Pages

Jump to bottom

9 comments

1 Sionainn  Tue, Dec 13, 2011 1:07:59pm

That is pretty screwed up.

2 Obdicut  Tue, Dec 13, 2011 2:36:50pm

What parents. Shameful.

3 shutdown  Tue, Dec 13, 2011 3:35:43pm

And their children are growing up being instilled with the same welfare values and misogynistic outlook. I have always had a huge problem with this.

4 EiMitch  Tue, Dec 13, 2011 8:52:55pm

Its bad enough that Muslim fundamentalists are making life dangerous in Israel, and the rest of the middle-east. Now Jewish fundamentalists are posing an escalating threat. You just can't win!

Note to ultra-orthodox Jews: can't you see that you're walking, talking, mouth-breathing stereotypes?! You're not helping your country's image at all. Please, please, pleeeze join the real world already, where we have these things called "reason," "moderation," and "tolerance."

In other words, stop being dicks! Especially in a region that suffers from more than it's fair share of dicks.

5 SanFranciscoZionist  Tue, Dec 13, 2011 10:56:55pm

Fanaticism and self-righteousness.

It's a heady combination.

6 Gretchen G.Tiger  Tue, Dec 13, 2011 11:22:43pm

Whackos™ come in every flavour!

7 Vicious Babushka  Wed, Dec 14, 2011 4:15:45am

re: #4 EiMitch

Its bad enough that Muslim fundamentalists are making life dangerous in Israel, and the rest of the middle-east. Now Jewish fundamentalists are posing an escalating threat. You just can't win!

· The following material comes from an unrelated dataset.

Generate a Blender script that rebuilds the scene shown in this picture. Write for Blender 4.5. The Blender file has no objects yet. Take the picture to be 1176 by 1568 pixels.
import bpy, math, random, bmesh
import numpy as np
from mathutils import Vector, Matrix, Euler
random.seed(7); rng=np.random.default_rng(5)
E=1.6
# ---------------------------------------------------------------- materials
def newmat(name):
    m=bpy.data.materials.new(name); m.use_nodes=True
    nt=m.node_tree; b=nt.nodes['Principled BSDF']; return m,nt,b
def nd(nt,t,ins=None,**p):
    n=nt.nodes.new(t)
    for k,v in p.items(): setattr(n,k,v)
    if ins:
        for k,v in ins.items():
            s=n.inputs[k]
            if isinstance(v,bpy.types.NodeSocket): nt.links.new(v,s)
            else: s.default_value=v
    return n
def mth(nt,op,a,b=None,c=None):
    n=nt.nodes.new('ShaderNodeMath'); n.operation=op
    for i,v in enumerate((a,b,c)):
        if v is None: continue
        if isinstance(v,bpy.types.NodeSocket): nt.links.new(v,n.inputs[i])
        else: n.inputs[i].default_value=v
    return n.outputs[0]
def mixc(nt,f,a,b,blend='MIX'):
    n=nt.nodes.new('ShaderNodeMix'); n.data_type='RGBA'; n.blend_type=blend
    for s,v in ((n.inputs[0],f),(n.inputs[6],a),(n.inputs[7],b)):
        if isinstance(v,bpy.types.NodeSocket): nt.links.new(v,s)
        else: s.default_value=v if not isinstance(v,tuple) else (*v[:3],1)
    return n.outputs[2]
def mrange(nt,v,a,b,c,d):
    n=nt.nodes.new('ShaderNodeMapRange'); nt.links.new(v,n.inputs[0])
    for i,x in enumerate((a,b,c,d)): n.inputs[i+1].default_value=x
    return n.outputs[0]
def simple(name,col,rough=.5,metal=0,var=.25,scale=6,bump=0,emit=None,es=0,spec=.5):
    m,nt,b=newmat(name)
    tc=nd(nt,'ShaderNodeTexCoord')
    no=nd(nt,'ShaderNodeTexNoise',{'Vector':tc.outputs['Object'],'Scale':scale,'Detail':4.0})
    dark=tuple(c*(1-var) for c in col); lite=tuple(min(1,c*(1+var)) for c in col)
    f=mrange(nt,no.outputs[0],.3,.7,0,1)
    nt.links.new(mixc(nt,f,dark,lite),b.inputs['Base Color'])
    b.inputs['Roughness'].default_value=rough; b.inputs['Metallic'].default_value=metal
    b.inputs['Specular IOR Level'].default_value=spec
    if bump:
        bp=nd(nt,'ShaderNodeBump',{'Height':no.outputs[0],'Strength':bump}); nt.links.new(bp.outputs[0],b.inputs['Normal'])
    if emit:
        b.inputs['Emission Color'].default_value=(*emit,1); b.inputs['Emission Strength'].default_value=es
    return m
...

Note to ultra-orthodox Jews: can't you see that you're walking, talking, mouth-breathing stereotypes?! You're not helping your country's image at all. Please, please, pleeeze join the real world already, where we have these things called "reason," "moderation," and "tolerance."

In other words, stop being dicks! Especially in a region that suffers from more than it's fair share of dicks.

Disclaimer: Alouette is an "ultra-Orthodox" Jew, who has a college education, a job, 9 educated kids who work, a son who is an IDF vet, and I hope that we are the future, not this band of nutbags.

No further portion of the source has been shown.